Das von Hershy Kay orchestrierte Musical Evita von Andrew Lloyd Webber (Uraufführung in London 1978) hat im Original folgende Orchesterbesetzung: 3 Reeds: alle mit Flöte, Klarinette und Saxophonen. 2 Hörner, 2 Trompeten, Posaune, 2 elektrische Gitarren, E-Bass, Harfe, Schlagzeug, Perkussion, 2 Keyboards, 6 Violinen, 3 Violoncelli.[7]
Dennoch müssen Musicalnummern nicht zwangsläufig immer für kleine Ensemblegruppen vorgesehen sein.
Die typischste Ausnahme sind Filmmusicals bzw. Filme die viele Musicalnummern beinhalten. Diese greifen dann normalerweise auf vollbesetzte Orchester zurück, da hier der Produktion weder Budget oder Sonstiges im Weg stehen. Beispiele hierfür z. B. sind eine Vielzahl von Disneyfilmen, die alten MGM Produktionen aus der Nachkriegszeit, oder nicht zuletzt der preisgekrönte Film La La Land und ebenso Fernsehserien wie Family Guy oder die Simpsons.
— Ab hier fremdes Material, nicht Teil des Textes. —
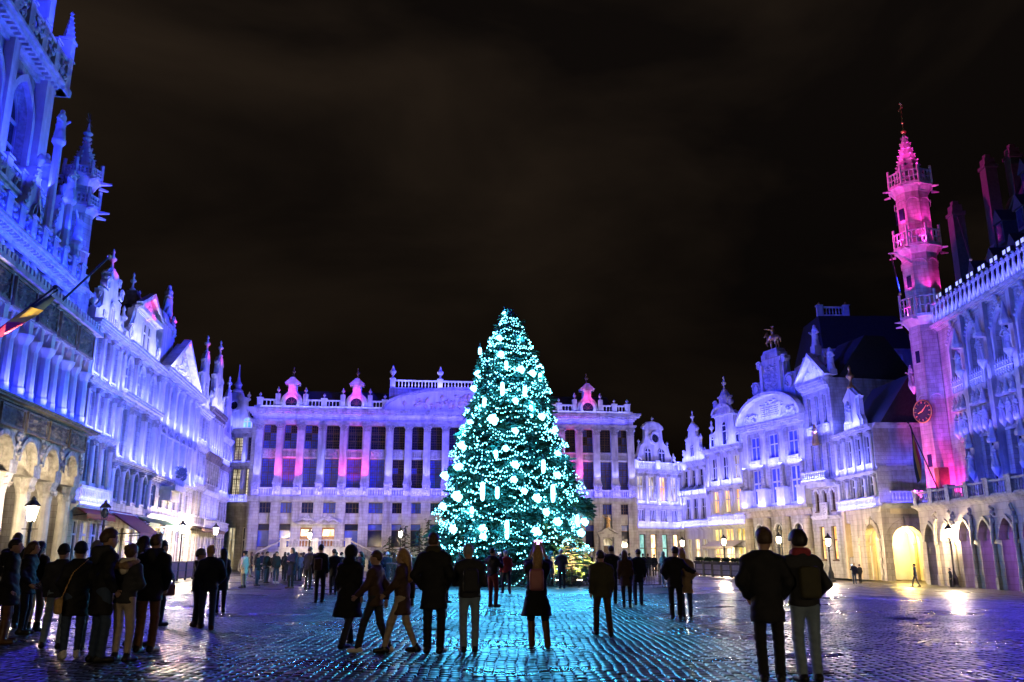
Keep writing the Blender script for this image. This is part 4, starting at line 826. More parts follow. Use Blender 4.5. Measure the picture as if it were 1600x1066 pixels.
# side wall of the tower, turned to the camera's right
MB().box(c1-.5, c1+.45, yt0-.5, yt0+.45, 14.5, 25.2).box(c1-4.1, c1-3.5, yt0-.4, yt0+.1, 14.5, 24).build('buttress', stone_w, kh)
for z, h in ((16.3, 17.6), (23.4, 25.2)):
    cornice(kh, c0-.3, c1+.5, z, z+.7, .9, stone_w, yt0, dent=.4); MB().box(c1+.5, c1+1.35, yt0-.9, yt0+7, z+.35, z+.7).build('cornice', stone_w, kh)
    balustrade(kh, c0, c1+1.2, z+.7, h+.35, yt0-.65, stone, posts=[c1+1.0-1.6*k for k in range(5)], step=.5, w=.2)
    MB().lumps(c0, c1+1.2, yt0-.8, z+.8, h+.2, 60, .17, int(z)).build('carving', stone_w, kh)
pinnacle(kh, c1+.9, yt0-.6, 25.2, 28.2, .55, stone_w); statue(kh, c1+.6, yt0-.5, 18.3, 1.1, stone_w, ('fwd', 'down')); pinnacle(kh, c1+.5, yt0-.5, 17.0, 19.2, .5, stone_w)
m = MB(); octag(m, c1-3.6, yt0+4, 4.0, 24, 33, 3.7); m.build('octagon', stone_c, kh)
for k in range(4): xx = c1-.6-1.9*k; MB().box(xx-.3, xx+.3, yt0+.1-.25*abs(k-1.5), yt0+1.2, 25.2, 33).build('buttress', stone_w, kh); relief(kh, xx-1.3, xx-.5, 27.2, 28.4, yt0+.5, stone_w, k)
# poles with flags hang over the arcade
def flag(name, A, B, cols, label, w=.9, l=2.2, drop=1.0, seed=1):
    o = empty(name, A, 0, label, 'flag'); A = np.array(A); d = np.array(B)-A
    MB().tube((0, 0, 0), tuple(d), .05, .035, 8).blob(tuple(d), .1, 1).build('flagpole', iron, o)
    u = -d/np.linalg.norm(d); n_ = 8; k = len(cols)
    for c in range(k):
        v = []; f = []
        for i in range(n_+1):
            for j in range(3):
                t = (c+j/2)/k; s = i/n_; p = d*.98+u*(l*t*(1-.25*s)); sag = drop*s*(.6+.4*(1-t)); wv = .12*math.sin(5*s+4*t+seed)
                v.append(tuple(p+np.array([wv+.15*s, wv*.6, -sag*w*1.6])))
        for i in range(n_):
            for j in range(2): a = i*3+j; f.append((a, a+1, a+4, a+3))
        mb = MB(); mb.add(v, f); mb.build('cloth_stripe', cols[c], o, True)
    return o
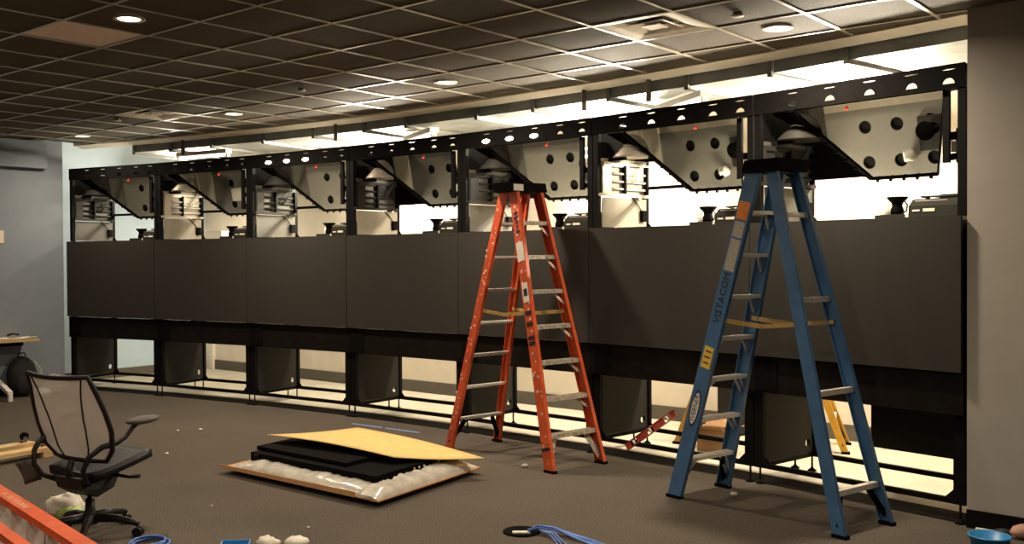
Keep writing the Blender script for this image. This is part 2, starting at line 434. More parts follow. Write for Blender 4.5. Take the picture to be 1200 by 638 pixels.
def tile_pos(bi, ai): return GO + A2 * ((bi + 0.5) * TILE) + B2 * ((ai + 0.5) * TILE)
p = tile_pos(-4, -3)
ap = MB().box(-0.292, 0.292, -0.292, 0.292, 0.006, 0.024).build('access_panel', 'whitetile', ceil, 'plain white square panel')
ap.location = (p.x, p.y, CEIL); ap.rotation_euler.z = ang
def diffuser(bi, ai, label):
    p = tile_pos(bi, ai)
    t = thing('air_diffuser', label, 'air vent', (p.x, p.y, CEIL - 0.002), ang, 'square ceiling air diffusers')
    MB().box(-0.28, 0.28, -0.28, 0.28, 0.05, 0.056).build('backing', 'black', t)
    for k, (ro, ri, z0, z1) in enumerate(((0.295, 0.215, 0.0, 0.012), (0.215, 0.15, 0.012, 0.03), (0.14, 0.075, 0.006, 0.03), (0.065, 0.0, 0.002, 0.02))):
        b = MB()
        if ri == 0: b.box(-ro, ro, -ro, ro, z0, z0 + 0.008)
        else:
            for q in range(4):
                c, s_ = math.cos(q * math.pi / 2), math.sin(q * math.pi / 2)
                rot = lambda x, y, z: (x * c - y * s_, x * s_ + y * c, z)
                b.add([rot(-ro, -ro, z0), rot(ro, -ro, z0), rot(ri, -ri, z1), rot(-ri, -ri, z1), rot(-ro, -ro, z0 + .006), rot(ro, -ro, z0 + .006), rot(ri, -ri, z1 + .006), rot(-ri, -ri, z1 + .006)],
                      [(0, 3, 2, 1), (4, 5, 6, 7), (0, 1, 5, 4), (1, 2, 6, 5), (2, 3, 7, 6), (3, 0, 4, 7)])
        b.build('frame' if k == 0 else 'vane', 'vent', t)
diffuser(1, 1, 'square cream ceiling air diffuser at upper right with dark vanes')
diffuser(-9, 1, 'square cream ceiling air diffuser far away at upper left')
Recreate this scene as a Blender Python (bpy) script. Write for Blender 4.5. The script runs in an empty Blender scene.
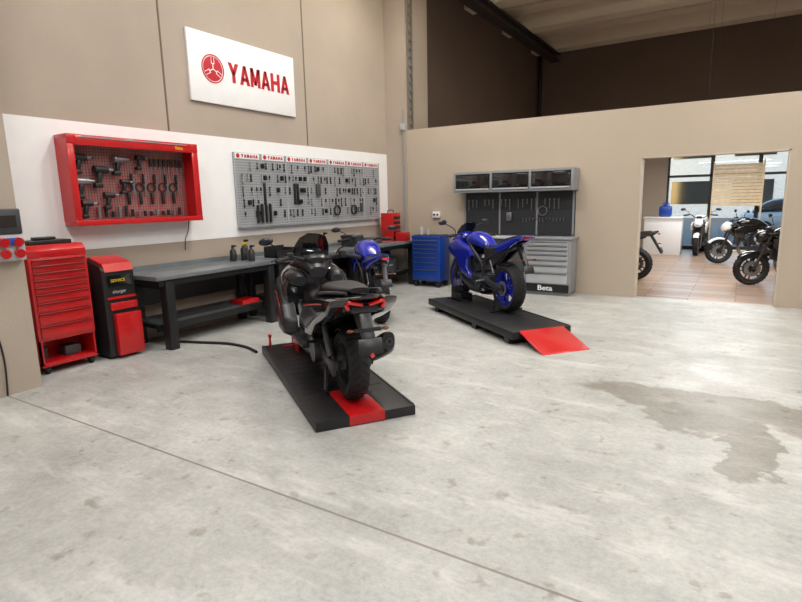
import bpy, bmesh, math, random
from mathutils import Vector, Matrix
random.seed(7)
sc=bpy.context.scene
try:
    sc.view_settings.view_transform='Standard'; sc.view_settings.look='None'
except Exception: pass
COL=sc.collection
# ------------------------------------------------------------ materials
def lin(c):
    return tuple(((v/255)/12.92 if v/255<=0.04045 else ((v/255+0.055)/1.055)**2.4) for v in c)
_m={}
def mat(name,rgb,rough=0.5,metal=0.0,var=0.06,scale=6.0,bump=0.0,coat=0.0,alpha=1,emit=0):
    if name in _m: return _m[name]
    m=bpy.data.materials.new(name); m.use_nodes=True; nt=m.node_tree; b=nt.nodes['Principled BSDF']
    c=lin(rgb)
    tc=nt.nodes.new('ShaderNodeTexCoord'); nz=nt.nodes.new('ShaderNodeTexNoise'); nz.inputs['Scale'].default_value=scale; nz.inputs['Detail'].default_value=4
    nt.links.new(tc.outputs['Object'],nz.inputs['Vector'])
    rp=nt.nodes.new('ShaderNodeValToRGB'); rp.color_ramp.elements[0].position=.3; rp.color_ramp.elements[1].position=.7
    rp.color_ramp.elements[0].color=tuple(v*(1-var) for v in c)+(1,)
    rp.color_ramp.elements[1].color=tuple(min(1,v*(1+var)) for v in c)+(1,)
    nt.links.new(nz.outputs['Fac'],rp.inputs['Fac']); nt.links.new(rp.outputs['Color'],b.inputs['Base Color'])
    b.inputs['Roughness'].default_value=rough; b.inputs['Metallic'].default_value=metal
    b.inputs['Coat Weight'].default_value=coat
    if emit:
        b.inputs['Emission Color'].default_value=c+(1,); b.inputs['Emission Strength'].default_value=emit
    if alpha<1: b.inputs['Alpha'].default_value=alpha
    if bump:
        n2=nt.nodes.new('ShaderNodeTexNoise'); n2.inputs['Scale'].default_value=60; n2.inputs['Detail'].default_value=5
        nt.links.new(tc.outputs['Object'],n2.inputs['Vector'])
        bp=nt.nodes.new('ShaderNodeBump'); bp.inputs['Strength'].default_value=bump; bp.inputs['Distance'].default_value=.01
        nt.links.new(n2.outputs['Fac'],bp.inputs['Height']); nt.links.new(bp.outputs['Normal'],b.inputs['Normal'])
    _m[name]=m; return m
WALL=mat('wall_beige',(169,156,142),.85,var=.07,scale=.8,bump=.25)
PART=mat('partition_beige',(181,167,150),.8,var=.03,scale=.8,bump=.1)
DARKW=mat('wall_dark_brown',(108,93,82),.9,var=.06,scale=.6,bump=.2)
CEIL=mat('ceiling_concrete',(222,212,194),.85,var=.05,scale=.5,bump=.2)
WHITE=mat('white_paint',(238,238,238),.5,var=.015)
RED=mat('red_enamel',(188,22,26),.3,var=.05,coat=.3)
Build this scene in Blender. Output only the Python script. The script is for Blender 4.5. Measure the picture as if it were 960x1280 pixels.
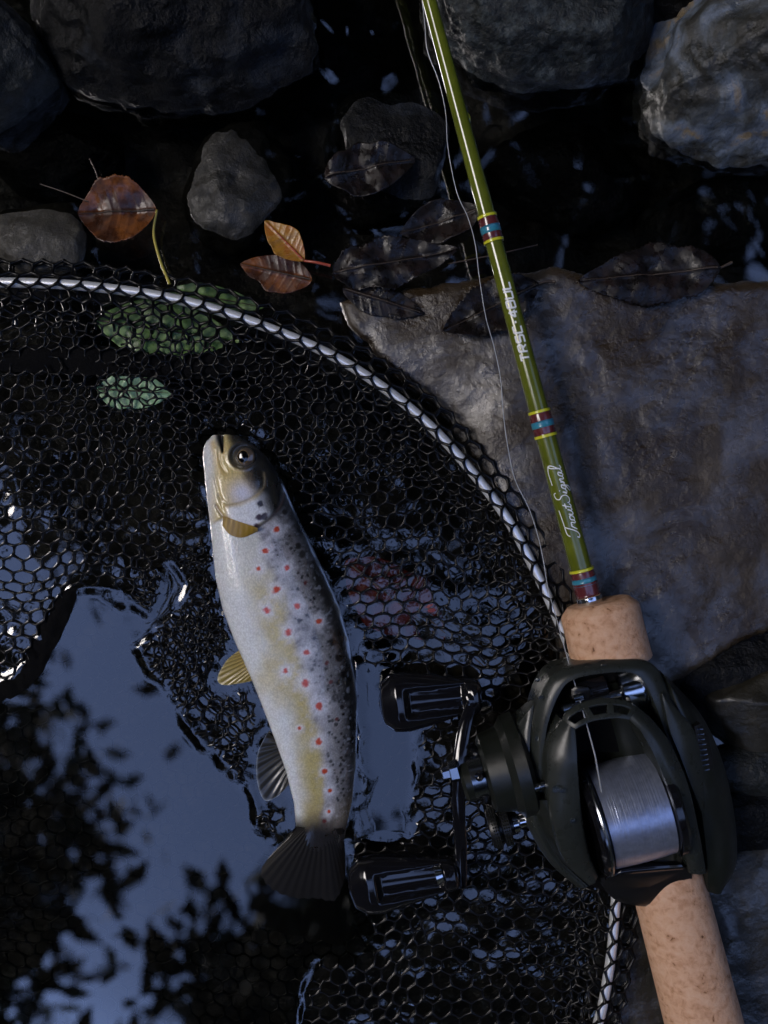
import bpy, math, random
import numpy as np
random.seed(7)
rng = np.random.default_rng(7)
for o in list(bpy.data.objects): bpy.data.objects.remove(o)
SC = bpy.context.scene
C = SC.collection

# ------------------------------------------------------------------ units
# lengths below are written in "u" (1 u = 0.27 mm); meshes are stored in metres
U = 0.00027
D = 1200.0                      # camera height above the water, in u

def W(px, py, z=0.0):
    """point of the place at height z that stands where the photo shows (px,py)"""
    k = (D - z) / D
    return np.array([(px - 480) * k, (640 - py) * k, z], float)

# ------------------------------------------------------------------ camera, sky, sun
cam = bpy.data.cameras.new('camera'); co = bpy.data.objects.new('camera', cam); C.objects.link(co)
co.location = (0, 0, D * U); co.rotation_euler = (0, 0, 0)
cam.sensor_fit = 'VERTICAL'; cam.sensor_height = 24; cam.lens = 12 / (640 / D)
cam.clip_start = 0.005; cam.clip_end = 500
cam.dof.use_dof = True; cam.dof.focus_distance = (D - 60) * U; cam.dof.aperture_fstop = 6.3
SC.camera = co
SC.render.resolution_x, SC.render.resolution_y = 768, 1024
SC.view_settings.view_transform = 'Standard'; SC.view_settings.look = 'None'
SC.view_settings.exposure = 1.7; SC.view_settings.gamma = 1
SC.cycles.max_bounces = 6; SC.cycles.transparent_max_bounces = 12
SC.cycles.sample_clamp_indirect = 4
try: SC.cycles.use_denoising = True
except Exception: pass
SUN_EL, SUN_AZ = math.radians(40), math.radians(278)      # azimuth clockwise from +Y
wd = bpy.data.worlds.new('World'); SC.world = wd; wd.use_nodes = True
nt = wd.node_tree; bg = nt.nodes['Background']
sk = nt.nodes.new('ShaderNodeTexSky'); sk.sky_type = 'NISHITA'; sk.sun_disc = False
sk.sun_elevation = SUN_EL; sk.sun_rotation = SUN_AZ
sk.air_density = 1.0; sk.dust_density = 0.1; sk.ozone_density = 5.0
tn = nt.nodes.new('ShaderNodeVectorMath'); tn.operation = 'MULTIPLY'; tn.inputs[1].default_value = (1.5, 1.16, 1.13)
nt.links.new(sk.outputs[0], tn.inputs[0]); nt.links.new(tn.outputs[0], bg.inputs[0]); bg.inputs[1].default_value = 0.15
sl = bpy.data.lights.new('sun', 'SUN'); so = bpy.data.objects.new('sun', sl); C.objects.link(so)
sl.energy = 2.3; sl.angle = math.radians(50); sl.color = (1.0, 0.91, 0.80)
from mathutils import Vector
sd = Vector((math.sin(SUN_AZ) * math.cos(SUN_EL), math.cos(SUN_AZ) * math.cos(SUN_EL), math.sin(SUN_EL)))
so.rotation_euler = (-sd).to_track_quat('-Z', 'Y').to_euler()

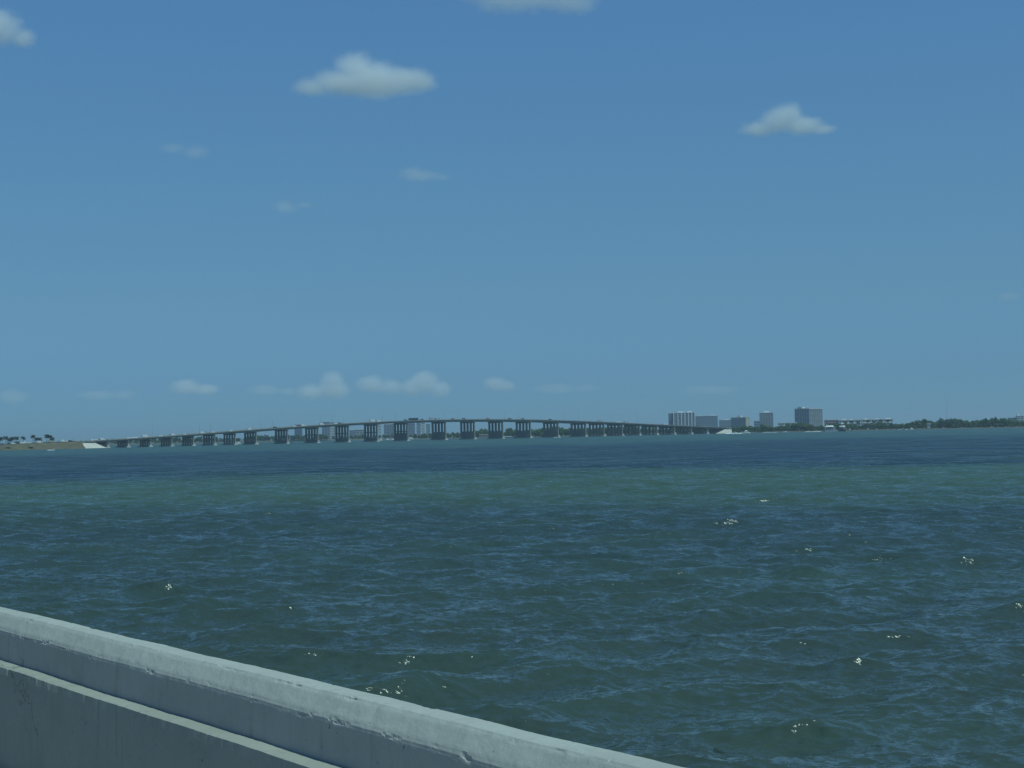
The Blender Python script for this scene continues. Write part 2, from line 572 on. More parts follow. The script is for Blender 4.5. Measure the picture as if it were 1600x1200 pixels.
# top of the barrier read off the photograph: (column, row)
_prof = [(120, 689.5), (160, 687), (200, 684), (300, 678.2), (400, 670.4), (500, 664), (600, 658), (690, 655.3), (745, 655),
         (800, 655.8), (900, 658), (1000, 662.3), (1100, 666.6), (1145, 668.2)]
_ps = np.array([bridge_s(p) for p, _ in _prof])
_pz = np.array([at(p, y, bp(s).y).z for (p, y), s in zip(_prof, _ps)])
_co = np.polyfit(_ps / 400, _pz, 5)
def deck_z(s):
    return float(np.polyval(_co, s / 400)) - .5           # road level
S0, S1 = bridge_s(140), bridge_s(1122)

bridge = empty('causeway_bridge', bp(0, 0, 0))
tag(bridge, 'long concrete road bridge humping across the bay on rows of columned piers', 'bridge')
BO = bridge.location.copy()
def local(axis):
    return [(o - BO, s) for o, s in axis]

ends = [S0] + PIER_S[1:] + [S1]
n_span = 0
for i in range(len(PIER_S) + 1):
    a = S0 if i == 0 else PIER_S[i - 1]
    b_ = PIER_S[i] if i < len(PIER_S) else S1
    n = 4
    st = [a + .04 + (b_ - a - .08) * k / n for k in range(n + 1)]
    dep = 2.5 if 7 <= i <= 18 else 1.9
    span = MB()
    hw = BW / 2
    prof = [(-hw, 0), (-hw, -.45), (-hw + 1.6, -.7), (-hw + 1.6, -dep), (hw - 1.6, -dep), (hw - 1.6, -.7), (hw, -.45), (hw, 0)]
    span.prism(prof, [(bp(s, 0, deck_z(s)) - BO, BSIDE) for s in st])
    so = span.build('deck_span', M['bridge_concrete'], bridge)
    for sd_ in (-1, 1):
        br = MB()
        pr = [(sd_ * (hw - .05), -.02), (sd_ * (hw - .08), .5), (sd_ * (hw - .33), .5), (sd_ * (hw - .5), .02)]
        br.prism(pr, [(bp(s, 0, deck_z(s)) - BO, BSIDE) for s in st])
        br.build('barrier', M['bridge_concrete'], so)
    if 0 < i < len(PIER_S) or True:
        rs = MB()
        rs.prism([(-hw + .55, .004), (hw - .55, .004), (hw - .55, .03), (-hw + .55, .03)], [(bp(s, 0, deck_z(s)) - BO, BSIDE) for s in st])
        rs.build('road_surface', M['asphalt'], so)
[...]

Auch werden zu bestimmten Anlässen die ursprünglich kleinbesetzten Musicalorchestrationen, für größer besetzte Orchester adaptiert. Dies geschieht z. B. häufig bei Preisverleihungen, wie den jährlich stattfindenden Tony Awards oder den Olivier Awards, oder bei Konzerten wie den Proms (eine großangelegte Sommerkonzertreihe in London). Seltener geschieht dies auch bei Jubiläumsausgaben oder Neuauflagen, wie den Miss Saigon: Complete Symphonic Recording aus dem Jahr 1995.